Use of research observations

Our scientists use two state-of-the-art facilities to conduct research in to key atmospheric processes that need to be represented in forecast and climate models, such as:

  • radiative transfer
  • turbulence
  • cloud microphysics
  • aerosols microphysics.

These two facilities are the Facility for Airborne Atmospheric Measurements and the Met. Research Unit.

The Facility for Airborne Atmospheric Measurements (FAAM)

FAAM's BAe 146 aircraft in flight

FAAM is a collaboration between the Met Office and the Natural Environment Research Council (NERC), and is part of the National Centre for Atmospheric Sciences (NCAS). The modified BAe 146 aircraft is owned by BAe Systems and operated for them by Directflight. The home base is at Cranfield University, Bedfordshire.

FAAM provides an aircraft measurement platform — the BAe 146 aircraft — for use by all the UK atmospheric research community on campaigns throughout the world.

The aircraft is equipped with a wide range of state-of-the-art instrumentation that allows detailed study of the atmosphere. Carrying up to 18 scientists, the aircraft is used all over the world to further our research and improve the understanding of the atmosphere and the use of satellite data in weather forecasting.

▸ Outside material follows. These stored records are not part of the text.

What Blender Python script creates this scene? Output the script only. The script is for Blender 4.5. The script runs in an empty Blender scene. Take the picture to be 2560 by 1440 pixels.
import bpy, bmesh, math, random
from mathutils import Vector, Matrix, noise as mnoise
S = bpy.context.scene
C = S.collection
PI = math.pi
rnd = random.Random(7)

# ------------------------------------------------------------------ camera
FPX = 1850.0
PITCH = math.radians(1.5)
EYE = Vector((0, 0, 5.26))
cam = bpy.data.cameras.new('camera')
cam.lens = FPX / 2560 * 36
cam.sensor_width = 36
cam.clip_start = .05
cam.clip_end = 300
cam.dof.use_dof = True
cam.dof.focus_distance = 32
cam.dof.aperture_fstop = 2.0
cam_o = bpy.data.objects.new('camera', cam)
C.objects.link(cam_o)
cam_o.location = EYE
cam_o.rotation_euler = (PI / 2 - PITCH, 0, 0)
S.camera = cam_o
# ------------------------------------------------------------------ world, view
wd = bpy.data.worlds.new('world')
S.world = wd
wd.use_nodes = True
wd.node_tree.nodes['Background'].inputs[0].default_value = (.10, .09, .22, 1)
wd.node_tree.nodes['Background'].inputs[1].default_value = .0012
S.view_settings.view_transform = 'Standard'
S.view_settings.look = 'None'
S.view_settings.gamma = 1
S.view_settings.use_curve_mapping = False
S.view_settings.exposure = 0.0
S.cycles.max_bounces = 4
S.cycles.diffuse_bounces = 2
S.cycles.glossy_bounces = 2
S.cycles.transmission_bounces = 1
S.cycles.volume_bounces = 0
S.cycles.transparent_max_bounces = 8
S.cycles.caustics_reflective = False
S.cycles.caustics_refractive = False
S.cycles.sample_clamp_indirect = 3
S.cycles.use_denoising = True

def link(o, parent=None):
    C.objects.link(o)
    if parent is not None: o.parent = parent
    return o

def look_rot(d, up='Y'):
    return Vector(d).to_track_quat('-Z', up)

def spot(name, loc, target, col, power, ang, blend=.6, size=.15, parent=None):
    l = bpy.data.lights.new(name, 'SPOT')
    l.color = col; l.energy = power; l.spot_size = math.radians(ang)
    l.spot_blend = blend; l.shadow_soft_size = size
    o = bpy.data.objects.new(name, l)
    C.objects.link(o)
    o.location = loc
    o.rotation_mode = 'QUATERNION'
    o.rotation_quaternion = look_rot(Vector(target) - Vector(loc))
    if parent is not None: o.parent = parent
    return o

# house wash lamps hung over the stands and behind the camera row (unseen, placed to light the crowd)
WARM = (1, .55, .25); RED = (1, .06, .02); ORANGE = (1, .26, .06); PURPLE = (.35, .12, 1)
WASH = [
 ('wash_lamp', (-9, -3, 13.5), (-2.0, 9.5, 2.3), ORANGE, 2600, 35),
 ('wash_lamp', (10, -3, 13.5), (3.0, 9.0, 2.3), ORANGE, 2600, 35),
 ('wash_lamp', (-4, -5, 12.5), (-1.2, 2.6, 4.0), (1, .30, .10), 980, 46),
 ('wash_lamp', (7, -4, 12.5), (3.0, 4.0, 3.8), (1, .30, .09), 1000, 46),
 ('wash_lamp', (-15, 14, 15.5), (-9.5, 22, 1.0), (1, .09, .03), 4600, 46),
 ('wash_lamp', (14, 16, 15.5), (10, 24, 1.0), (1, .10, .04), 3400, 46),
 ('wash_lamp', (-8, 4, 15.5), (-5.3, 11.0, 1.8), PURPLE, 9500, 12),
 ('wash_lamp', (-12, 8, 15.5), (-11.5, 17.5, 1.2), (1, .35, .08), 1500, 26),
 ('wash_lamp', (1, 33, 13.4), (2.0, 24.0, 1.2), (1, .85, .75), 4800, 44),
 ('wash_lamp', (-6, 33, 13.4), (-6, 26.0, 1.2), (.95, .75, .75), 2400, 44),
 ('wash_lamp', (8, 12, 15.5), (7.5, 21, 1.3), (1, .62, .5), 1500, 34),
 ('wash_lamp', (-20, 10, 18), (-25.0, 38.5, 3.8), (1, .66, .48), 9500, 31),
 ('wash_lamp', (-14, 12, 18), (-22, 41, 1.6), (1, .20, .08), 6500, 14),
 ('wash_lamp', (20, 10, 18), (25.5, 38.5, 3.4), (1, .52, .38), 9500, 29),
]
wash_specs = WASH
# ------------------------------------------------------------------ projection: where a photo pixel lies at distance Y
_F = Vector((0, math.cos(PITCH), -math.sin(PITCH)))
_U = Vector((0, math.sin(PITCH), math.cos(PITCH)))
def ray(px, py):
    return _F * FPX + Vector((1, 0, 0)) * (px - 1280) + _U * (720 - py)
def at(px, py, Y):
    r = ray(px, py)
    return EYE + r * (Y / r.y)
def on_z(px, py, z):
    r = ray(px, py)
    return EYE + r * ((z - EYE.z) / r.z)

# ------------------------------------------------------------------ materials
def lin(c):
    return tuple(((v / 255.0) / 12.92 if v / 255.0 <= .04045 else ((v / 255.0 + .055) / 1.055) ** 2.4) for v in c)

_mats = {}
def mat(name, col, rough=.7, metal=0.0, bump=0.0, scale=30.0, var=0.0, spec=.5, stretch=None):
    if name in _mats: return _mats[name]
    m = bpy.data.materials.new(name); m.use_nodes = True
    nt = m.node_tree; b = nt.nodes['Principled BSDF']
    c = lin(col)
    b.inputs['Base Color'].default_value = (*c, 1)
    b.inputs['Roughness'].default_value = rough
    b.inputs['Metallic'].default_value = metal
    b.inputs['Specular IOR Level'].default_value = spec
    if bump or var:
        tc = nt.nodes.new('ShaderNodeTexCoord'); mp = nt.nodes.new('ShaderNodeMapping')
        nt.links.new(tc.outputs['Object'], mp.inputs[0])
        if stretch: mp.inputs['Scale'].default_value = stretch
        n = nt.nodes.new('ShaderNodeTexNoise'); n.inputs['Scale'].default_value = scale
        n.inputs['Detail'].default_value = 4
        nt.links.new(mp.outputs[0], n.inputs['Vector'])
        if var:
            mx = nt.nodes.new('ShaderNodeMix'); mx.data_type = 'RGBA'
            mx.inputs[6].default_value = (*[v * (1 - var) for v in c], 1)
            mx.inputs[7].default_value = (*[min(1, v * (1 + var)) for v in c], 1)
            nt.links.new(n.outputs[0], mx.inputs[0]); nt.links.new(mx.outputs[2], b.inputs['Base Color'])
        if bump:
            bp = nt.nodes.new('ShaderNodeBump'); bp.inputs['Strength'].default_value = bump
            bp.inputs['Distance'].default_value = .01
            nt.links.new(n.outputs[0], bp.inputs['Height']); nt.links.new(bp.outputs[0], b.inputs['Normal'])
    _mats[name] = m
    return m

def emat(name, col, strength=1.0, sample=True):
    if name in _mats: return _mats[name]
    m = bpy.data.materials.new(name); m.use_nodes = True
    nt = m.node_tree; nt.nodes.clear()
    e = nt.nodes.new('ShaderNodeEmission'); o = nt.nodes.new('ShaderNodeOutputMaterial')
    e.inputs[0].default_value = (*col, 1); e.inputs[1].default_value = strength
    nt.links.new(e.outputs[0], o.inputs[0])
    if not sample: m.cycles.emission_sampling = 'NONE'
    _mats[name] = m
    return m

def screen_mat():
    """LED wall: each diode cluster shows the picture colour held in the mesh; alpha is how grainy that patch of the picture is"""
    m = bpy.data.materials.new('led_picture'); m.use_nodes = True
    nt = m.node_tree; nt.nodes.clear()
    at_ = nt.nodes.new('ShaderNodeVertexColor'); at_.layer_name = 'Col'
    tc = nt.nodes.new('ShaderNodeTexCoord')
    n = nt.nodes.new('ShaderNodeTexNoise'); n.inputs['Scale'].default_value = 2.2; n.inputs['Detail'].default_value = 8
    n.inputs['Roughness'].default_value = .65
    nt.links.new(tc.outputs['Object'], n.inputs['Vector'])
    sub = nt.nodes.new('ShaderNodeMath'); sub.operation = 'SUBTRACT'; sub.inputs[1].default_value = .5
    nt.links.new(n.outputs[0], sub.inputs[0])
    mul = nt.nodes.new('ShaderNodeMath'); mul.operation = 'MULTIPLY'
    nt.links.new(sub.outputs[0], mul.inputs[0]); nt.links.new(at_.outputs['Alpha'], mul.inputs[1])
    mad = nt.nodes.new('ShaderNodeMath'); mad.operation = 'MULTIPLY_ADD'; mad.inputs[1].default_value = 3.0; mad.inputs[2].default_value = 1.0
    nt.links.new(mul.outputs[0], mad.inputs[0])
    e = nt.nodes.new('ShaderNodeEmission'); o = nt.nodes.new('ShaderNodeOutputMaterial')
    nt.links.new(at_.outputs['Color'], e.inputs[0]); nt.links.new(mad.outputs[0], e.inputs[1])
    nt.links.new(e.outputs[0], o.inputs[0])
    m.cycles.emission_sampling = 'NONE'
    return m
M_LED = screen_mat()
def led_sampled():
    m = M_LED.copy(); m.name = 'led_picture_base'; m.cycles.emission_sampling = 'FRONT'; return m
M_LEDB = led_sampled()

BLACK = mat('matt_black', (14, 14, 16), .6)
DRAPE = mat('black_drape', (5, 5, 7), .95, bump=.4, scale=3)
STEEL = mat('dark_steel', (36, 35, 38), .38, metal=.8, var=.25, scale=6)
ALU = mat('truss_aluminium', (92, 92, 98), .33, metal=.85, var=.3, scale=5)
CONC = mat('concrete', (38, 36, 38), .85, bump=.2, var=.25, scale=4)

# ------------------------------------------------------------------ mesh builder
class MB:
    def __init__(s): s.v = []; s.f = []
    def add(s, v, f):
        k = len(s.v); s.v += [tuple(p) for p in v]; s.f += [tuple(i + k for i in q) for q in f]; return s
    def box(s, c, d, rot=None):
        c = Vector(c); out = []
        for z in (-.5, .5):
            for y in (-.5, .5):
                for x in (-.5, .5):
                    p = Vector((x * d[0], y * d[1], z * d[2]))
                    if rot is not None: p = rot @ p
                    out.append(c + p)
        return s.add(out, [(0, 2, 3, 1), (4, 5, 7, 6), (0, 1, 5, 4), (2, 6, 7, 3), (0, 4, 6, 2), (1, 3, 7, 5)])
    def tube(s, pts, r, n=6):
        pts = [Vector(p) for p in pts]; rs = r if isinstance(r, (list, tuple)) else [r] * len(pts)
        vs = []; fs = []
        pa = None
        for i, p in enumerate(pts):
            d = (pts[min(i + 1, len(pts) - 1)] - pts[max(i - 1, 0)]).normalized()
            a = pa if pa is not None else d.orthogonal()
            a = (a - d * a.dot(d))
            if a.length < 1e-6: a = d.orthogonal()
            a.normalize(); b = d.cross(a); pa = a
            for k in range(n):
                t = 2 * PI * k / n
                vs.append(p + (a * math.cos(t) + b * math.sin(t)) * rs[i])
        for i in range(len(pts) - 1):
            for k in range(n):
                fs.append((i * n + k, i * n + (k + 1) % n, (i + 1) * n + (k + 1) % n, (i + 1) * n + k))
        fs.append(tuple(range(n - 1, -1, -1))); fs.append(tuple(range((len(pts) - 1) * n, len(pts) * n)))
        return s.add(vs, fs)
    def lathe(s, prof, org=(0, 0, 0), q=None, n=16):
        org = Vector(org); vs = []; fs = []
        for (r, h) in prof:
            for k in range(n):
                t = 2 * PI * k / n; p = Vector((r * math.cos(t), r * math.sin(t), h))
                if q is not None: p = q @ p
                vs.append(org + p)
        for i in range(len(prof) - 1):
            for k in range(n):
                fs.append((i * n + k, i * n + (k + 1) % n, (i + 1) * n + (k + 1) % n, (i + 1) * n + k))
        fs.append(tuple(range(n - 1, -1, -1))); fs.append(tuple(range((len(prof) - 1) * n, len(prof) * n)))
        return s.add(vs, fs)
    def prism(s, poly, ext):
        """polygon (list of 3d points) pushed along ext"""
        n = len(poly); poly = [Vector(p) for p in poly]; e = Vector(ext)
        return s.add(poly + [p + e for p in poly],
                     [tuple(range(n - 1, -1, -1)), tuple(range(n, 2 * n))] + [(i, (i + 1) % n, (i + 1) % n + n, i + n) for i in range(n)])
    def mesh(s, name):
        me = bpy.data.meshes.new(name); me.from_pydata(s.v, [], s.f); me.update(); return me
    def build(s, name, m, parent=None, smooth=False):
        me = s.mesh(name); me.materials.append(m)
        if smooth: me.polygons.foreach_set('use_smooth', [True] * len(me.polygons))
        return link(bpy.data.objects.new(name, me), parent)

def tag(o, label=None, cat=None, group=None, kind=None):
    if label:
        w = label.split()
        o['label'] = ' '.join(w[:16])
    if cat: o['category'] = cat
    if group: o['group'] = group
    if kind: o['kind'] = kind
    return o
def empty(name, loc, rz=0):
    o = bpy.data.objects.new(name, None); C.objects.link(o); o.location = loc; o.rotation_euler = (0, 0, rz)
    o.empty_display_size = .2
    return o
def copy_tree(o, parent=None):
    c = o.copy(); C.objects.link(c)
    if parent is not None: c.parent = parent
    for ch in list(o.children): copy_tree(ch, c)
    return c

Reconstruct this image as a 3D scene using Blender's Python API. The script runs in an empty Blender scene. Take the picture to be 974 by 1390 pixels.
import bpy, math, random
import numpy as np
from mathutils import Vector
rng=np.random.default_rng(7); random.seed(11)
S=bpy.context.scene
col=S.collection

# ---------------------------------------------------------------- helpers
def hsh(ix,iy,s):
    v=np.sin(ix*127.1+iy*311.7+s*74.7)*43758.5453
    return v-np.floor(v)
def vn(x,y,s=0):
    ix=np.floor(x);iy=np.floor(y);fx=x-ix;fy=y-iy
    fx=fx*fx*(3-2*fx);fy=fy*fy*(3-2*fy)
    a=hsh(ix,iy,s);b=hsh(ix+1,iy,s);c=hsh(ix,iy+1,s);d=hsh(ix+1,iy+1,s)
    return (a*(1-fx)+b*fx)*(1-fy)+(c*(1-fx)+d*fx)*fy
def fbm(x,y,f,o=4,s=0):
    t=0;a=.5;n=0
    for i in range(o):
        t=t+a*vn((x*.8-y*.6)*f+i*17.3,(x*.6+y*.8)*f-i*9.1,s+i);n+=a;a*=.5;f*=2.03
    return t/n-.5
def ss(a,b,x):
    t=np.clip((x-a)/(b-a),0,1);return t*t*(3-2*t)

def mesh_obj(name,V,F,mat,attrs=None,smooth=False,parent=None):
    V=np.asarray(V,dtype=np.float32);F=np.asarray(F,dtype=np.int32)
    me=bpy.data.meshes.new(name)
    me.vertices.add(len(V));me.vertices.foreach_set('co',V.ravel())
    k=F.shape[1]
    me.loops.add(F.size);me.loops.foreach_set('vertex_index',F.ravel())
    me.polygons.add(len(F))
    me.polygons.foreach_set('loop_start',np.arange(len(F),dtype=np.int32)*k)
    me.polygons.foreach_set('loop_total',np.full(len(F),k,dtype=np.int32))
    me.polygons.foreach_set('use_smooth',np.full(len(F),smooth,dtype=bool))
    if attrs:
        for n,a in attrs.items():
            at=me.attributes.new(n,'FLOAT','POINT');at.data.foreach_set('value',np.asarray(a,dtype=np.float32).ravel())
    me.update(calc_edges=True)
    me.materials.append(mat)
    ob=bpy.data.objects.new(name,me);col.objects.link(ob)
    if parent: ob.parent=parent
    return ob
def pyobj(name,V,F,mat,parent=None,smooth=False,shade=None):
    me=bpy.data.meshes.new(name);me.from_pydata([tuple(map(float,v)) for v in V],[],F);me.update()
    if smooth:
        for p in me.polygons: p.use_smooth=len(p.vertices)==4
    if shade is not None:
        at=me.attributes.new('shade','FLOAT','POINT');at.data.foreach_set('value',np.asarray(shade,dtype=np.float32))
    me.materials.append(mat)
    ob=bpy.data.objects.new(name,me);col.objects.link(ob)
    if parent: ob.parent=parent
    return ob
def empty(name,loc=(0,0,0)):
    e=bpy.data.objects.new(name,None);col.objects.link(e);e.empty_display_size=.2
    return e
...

Meteorological Research Unit

We maintain a Meteorological Research Unit (MRU) at Cardington near Bedford, which researches the turbulent flow in the lower two kilometres of the atmosphere — the boundary layer. This is done using specially developed turbulence probes held aloft at various heights under a tethered balloon, along with a comprehensive suite of surface instruments. This research helps us improve both weather forecasts and simulations of the Earth's climate.